This spring, I went out to check on them. At first glance, everything looked fine. But something about the growth didn’t seem quite right. The leaves were similar, but not the same. The shape was close, but not close enough. So I knelt down for a better look.
That’s when I realized the truth.
I hadn’t transplanted liriope at all.
I had transplanted a weed, a very convincing look‑alike called nutsedge.
I had been fooled.
What I thought was a bargain, a free little blessing from my mother’s yard, turned out to be something entirely different. And once I knew what it was, I had a decision to make. Should I keep it? After all, it did resemble the real plant. It filled the space. It looked tidy enough from a distance.

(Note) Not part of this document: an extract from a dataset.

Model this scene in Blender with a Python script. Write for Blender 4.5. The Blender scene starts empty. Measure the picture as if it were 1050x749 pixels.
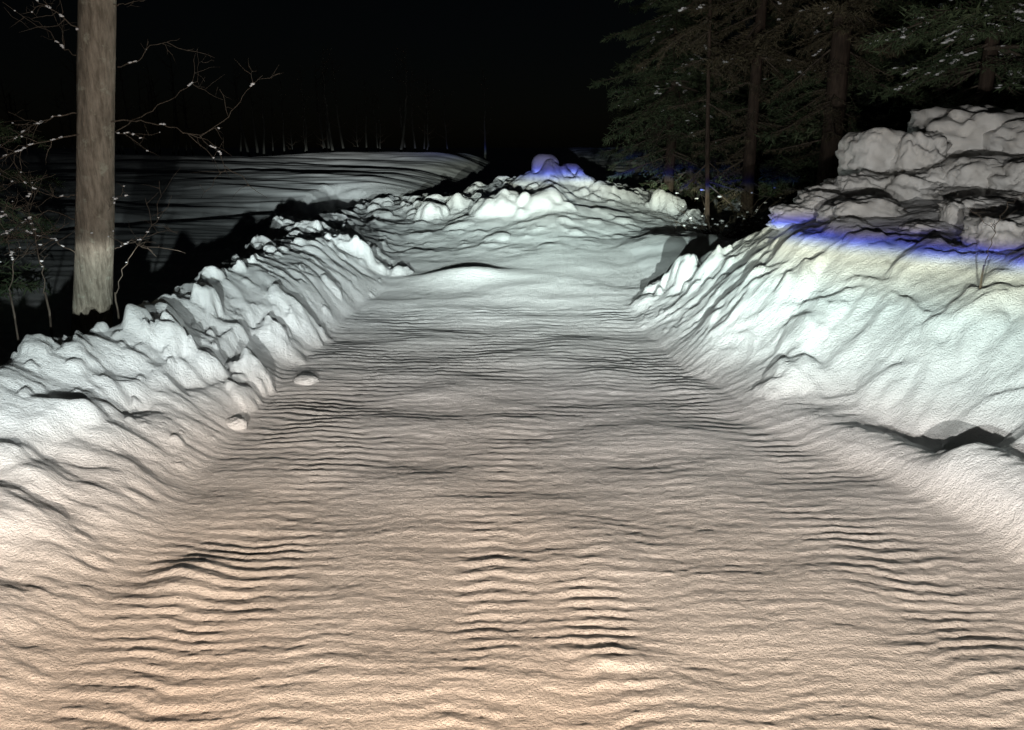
import bpy, math, random
import numpy as np

random.seed(7)
RNG = np.random.default_rng(11)
R = math.radians
S = bpy.context.scene
COL = S.collection

# ------------------------------------------------------------------ camera
CAM_H, PITCH, FPX, IW, IH = 1.70, 15.8, 793.0, 1050.0, 749.0
cam = bpy.data.cameras.new("camera")
cam_ob = bpy.data.objects.new("camera", cam)
COL.objects.link(cam_ob)
cam_ob.location = (0, 0, CAM_H)
cam_ob.rotation_euler = (R(90 - PITCH), 0, 0)
cam.sensor_fit = 'HORIZONTAL'
cam.sensor_width = 36
cam.lens = 36 * FPX / IW
cam.clip_end = 4000
S.camera = cam_ob


def at(px, py, d):
    """world point seen at photo position (px, py) at horizontal depth d metres"""
    u = (px - IW / 2) / FPX
    v = (IH / 2 - py) / FPX
    c, s = math.cos(R(PITCH)), math.sin(R(PITCH))
    dy, dz = c + v * s, -s + v * c
    k = d / dy
    return np.array((u * k, d, CAM_H + dz * k))


# ------------------------------------------------------------------ noise
_TB = np.random.default_rng(99)
_PM = _TB.permutation(4096)
_PV = _TB.random(4096).astype(np.float32)
_GC, _GS = np.cos(_PV * 2 * math.pi), np.sin(_PV * 2 * math.pi)


def _cell(ix, iy, seed):
    return _PM[(_PM[(ix + seed * 131) & 4095] + iy + seed * 71) & 4095]


def _rnd(ix, iy, seed):
    return _PV[_cell(ix, iy, seed)]


def pnoise(x, y, seed=0):
    x0, y0 = np.floor(x), np.floor(y)
    fx, fy = (x - x0).astype(np.float32), (y - y0).astype(np.float32)
    x0, y0 = x0.astype(np.int32), y0.astype(np.int32)
    ux, uy = fx * fx * fx * (fx * (fx * 6 - 15) + 10), fy * fy * fy * (fy * (fy * 6 - 15) + 10)

    def g(i, j):
        c = _cell(x0 + i, y0 + j, seed)
        return _GC[c] * (fx - i) + _GS[c] * (fy - j)
    a = g(0, 0) * (1 - ux) + g(1, 0) * ux
    b = g(0, 1) * (1 - ux) + g(1, 1) * ux
    return (a * (1 - uy) + b * uy) * 1.41


def fbm(x, y, seed, octs=3, gain=.5):
    s, a, t = 0, 1, 0
    for k in range(octs):
        s = s + a * pnoise(x * 2 ** k, y * 2 ** k, seed + 17 * k)
        t += a
        a *= gain
    return s / t


def sstep(a, b, x):
    t = np.clip((x - a) / (b - a), 0, 1)
    return t * t * (3 - 2 * t)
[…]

But the more I thought about it, the clearer it became.
I didn’t want this weed.
Left alone, it would eventually take over.

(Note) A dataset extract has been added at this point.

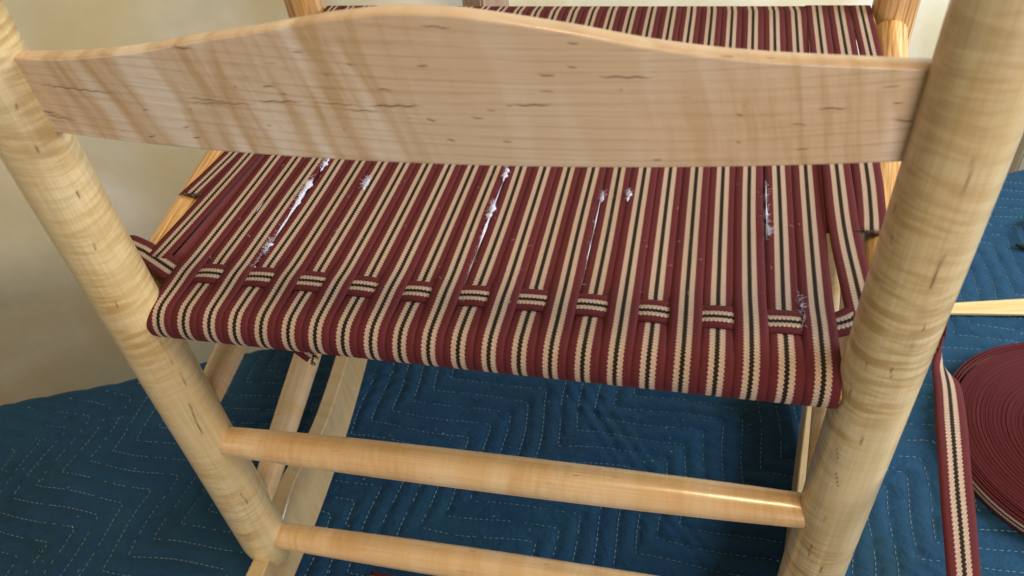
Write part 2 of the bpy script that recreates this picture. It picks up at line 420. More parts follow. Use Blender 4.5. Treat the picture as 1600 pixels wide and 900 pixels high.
# bunched diagonal creases
def crease(cx, cy, ang, ln, wd, amp, nr):
    u = (Xf-cx)*math.cos(ang) + (Yf-cy)*math.sin(ang); v = -(Xf-cx)*math.sin(ang) + (Yf-cy)*math.cos(ang)
    return amp*np.exp(-(u/ln)**2 - (v/wd)**2)*np.sin(v*nr + 14*u)
wr = wr + crease(0.03, 0.22, -0.9, 0.10, 0.020, 0.0010, 480) + crease(0.13, 0.09, -0.8, 0.07, 0.018, 0.0009, 560)
wr = wr + crease(0.25, 0.15, 1.2, 0.08, 0.02, 0.0012, 500) + crease(-0.25, 0.2, 0.7, 0.12, 0.03, 0.0012, 400)
wr = wr + crease(0.5, 0.42, 0.9, 0.10, 0.03, 0.0014, 420) + crease(0.36, 0.08, -0.5, 0.08, 0.02, 0.0012, 500)
Zt = ZB + Z + (puff + wr)*np.where(Z < -0.006, 0.35, 1.0) - 0.001
VB = np.stack([X.ravel(), Y.ravel(), Zt.ravel()], 1)
nvt, nus = Sg.shape
idx = np.arange(nvt*nus).reshape(nvt, nus)
FB = np.stack([idx[:-1, :-1], idx[:-1, 1:], idx[1:, 1:], idx[1:, :-1]], -1).reshape(-1, 4)
blanket = thing('moving_blanket', 'dark blue quilted moving blanket with white stepped stitching spread under the chair', 'blanket', (0.1, 0.1, ZB))
bt = mesh_obj('quilted_cloth', VB, FB, M_blanket, blanket)

# stitches, drawn along the level lines of the same stair function
def surf_z(x, y):
    lv = stair(np.array(x), np.array(y)); p = np.abs(np.sin(np.pi*lv/D_)); return 0.0025*(p**0.7) - 0.0017
from numpy import interp
stV = []; stF = []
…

It would never produce the beauty I had hoped for.
It was an imitation, and an imitation can never give the same outcome as the real thing.
As I pulled each clump from the soil, I felt the lesson settle in.
The World Is Full of Look‑Alikes. Life offers us many things that seem good at first glance. They promise comfort, excitement, escape, or satisfaction. They resemble the real thing just enough to fool us if we aren’t paying attention.
But not everything that looks good is good.
The world may call something harmless, even desirable, while God calls it destructive. Lust can masquerade as love. Numbing ourselves with alcohol or drugs can masquerade as peace. Temporary thrills can masquerade as joy.
But they are substitutes and substitutes never last.
They take root quickly.
They spread quietly.
And before long, they crowd out the very things that bring true life.
Real Love and Real Joy Endure. Just like the liriope I thought I had planted, imitations can fool us for a season. But eventually, their true nature shows. And when it does, we have a choice: keep what is easy and familiar, or pull it up and make room for what is real.
Real love grows deep.
Real joy produces beauty.
Real peace doesn’t numb, it restores.